• _WHAT THIS TASK INVOLVES_: Copy the lines of the data below exactly, starting at the first and stopping after the line that contains "p = at(2114, 292);"; include no pictures.

======== DATA SECTION ========

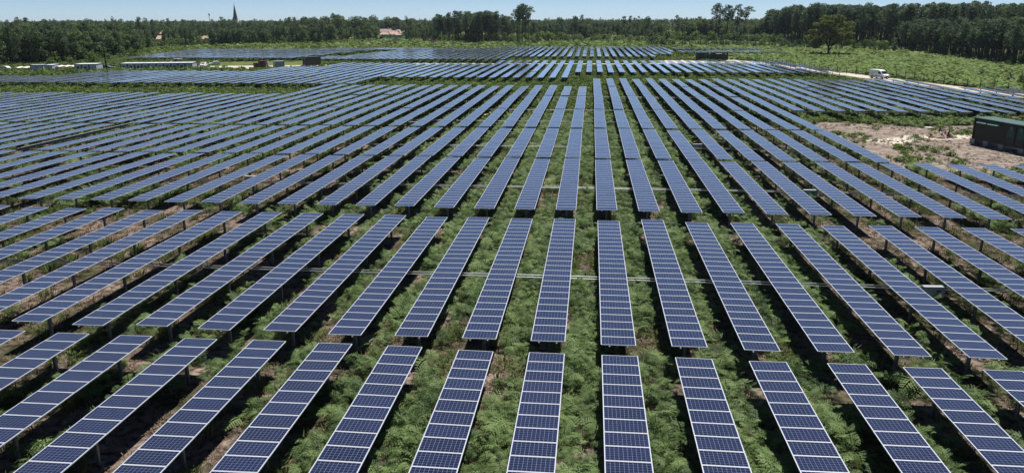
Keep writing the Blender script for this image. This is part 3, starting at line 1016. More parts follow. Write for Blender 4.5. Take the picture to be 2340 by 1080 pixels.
# wire fence with timber posts along the right-hand track
fp = [(64, 330), (70, 296), (74, 262), (80, 245), (86.5, 231), (91, 205), (97.5, 186), (104, 160), (110, 125)]
fpts = []
for a, b in zip(fp, fp[1:]):
    a, b = Vector((*a, 0)), Vector((*b, 0)); k = max(1, round((b - a).length / 4.2))
    fpts += [a.lerp(b, i / k) for i in range(k)]
fpts.append(Vector((*fp[-1], 0)))
e = empty("wire_fence", (fpts[0].x, fpts[0].y, 0), 0, "wire fence on thin dark posts between the track and the fern field", "fence")
pm = MB(); pm.tube([(0, 0, 0), (0, 0, 2.0)], .085, M['bark2'], 6); pmesh = pm.mesh("fence_post")
for q in fpts:
    o = put("fence_post", pmesh, e); o.location = (q - fpts[0]); o.rotation_euler = (random.uniform(-.04, .04), random.uniform(-.04, .04), 0)
m = MB()
for z in (.5, 1.1, 1.7):
    m.tube([(q.x - fpts[0].x, q.y - fpts[0].y, z) for q in fpts], .012, M['steel'], 4, False)
m.build("wire", e)

# ------------------------------------------------------------------ clearing details
o = (lambda m: (m.box((-.95, -.6, .02), (.95, .6, .10), M['concrete']), m.build("concrete_slab", None, False, .01))[1])(MB())
p = at(2114, 292); o.location = (p.x, p.y, 0); o.rotation_euler = (0, 0, R(-8)); tag(o, "flat white slab lying alone on the bare clearing", "slab")


def heap(name, loc, rx, ry, h, mat, seed, label, cat, group=None, spikes=0):
    rs = random.Random(seed); m = MB()
    nu, nv = 22, 9
    k = m.mi(mat)
    ph = [rs.uniform(0, 6.28) for _ in range(5)]
    for j in range(nv):
        t = j / (nv - 1)
        for i in range(nu):
            a = 2 * math.pi * i / nu
            rr = (1 - t) * (1 + .18 * math.sin(3 * a + ph[0]) + .12 * math.sin(5 * a + ph[1]) + rs.uniform(-.07, .07))
            z = h * (1 - (1 - t) ** 1.6) * (1 + .2 * math.sin(2 * a + ph[2])) + (rs.uniform(-.1, .1) * h if 0 < j else -.08)
            m.v.append((rx * rr * math.cos(a), ry * rr * math.sin(a), z))
    for j in range(nv - 1):
        for i in range(nu):
            a = j * nu + i; b = j * nu + (i + 1) % nu
            m.f.append((a, b, b + nu, a + nu)); m.m.append(k)
    m.f.append(tuple(range((nv - 1) * nu, nv * nu))); m.m.append(k)
    for i in range(spikes):
        a = rs.uniform(0, 6.28); r_ = rs.uniform(0, .8)
        q = Vector((rx * r_ * math.cos(a), ry * r_ * math.sin(a), h * (1 - r_) * .8))
        d = Vector((rs.uniform(-1, 1), rs.uniform(-1, 1), rs.uniform(.1, 1))).normalized() * rs.uniform(.5, 1.1) * h
        m.tube([q, q + d * .6, q + d + Vector((rs.uniform(-.2, .2), 0, rs.uniform(-.2, .1)))], [.16, .10, .03], M['bark'] if i % 4 else M['stone'], 5)
    ob = m.build(name); ob.location = loc
    return tag(ob, label, cat, group)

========

• _COMPLETE ANSWER_:
Keep writing the Blender script for this image. This is part 3, starting at line 1016. More parts follow. Write for Blender 4.5. Take the picture to be 2340 by 1080 pixels.
# wire fence with timber posts along the right-hand track
fp = [(64, 330), (70, 296), (74, 262), (80, 245), (86.5, 231), (91, 205), (97.5, 186), (104, 160), (110, 125)]
fpts = []
for a, b in zip(fp, fp[1:]):
    a, b = Vector((*a, 0)), Vector((*b, 0)); k = max(1, round((b - a).length / 4.2))
    fpts += [a.lerp(b, i / k) for i in range(k)]
fpts.append(Vector((*fp[-1], 0)))
e = empty("wire_fence", (fpts[0].x, fpts[0].y, 0), 0, "wire fence on thin dark posts between the track and the fern field", "fence")
pm = MB(); pm.tube([(0, 0, 0), (0, 0, 2.0)], .085, M['bark2'], 6); pmesh = pm.mesh("fence_post")
for q in fpts:
    o = put("fence_post", pmesh, e); o.location = (q - fpts[0]); o.rotation_euler = (random.uniform(-.04, .04), random.uniform(-.04, .04), 0)
m = MB()
for z in (.5, 1.1, 1.7):
    m.tube([(q.x - fpts[0].x, q.y - fpts[0].y, z) for q in fpts], .012, M['steel'], 4, False)
m.build("wire", e)

# ------------------------------------------------------------------ clearing details
o = (lambda m: (m.box((-.95, -.6, .02), (.95, .6, .10), M['concrete']), m.build("concrete_slab", None, False, .01))[1])(MB())
p = at(2114, 292); o.location = (p.x, p.y, 0); o.rotation_euler = (0, 0, R(-8)); tag(o, "flat white slab lying alone on the bare clearing", "slab")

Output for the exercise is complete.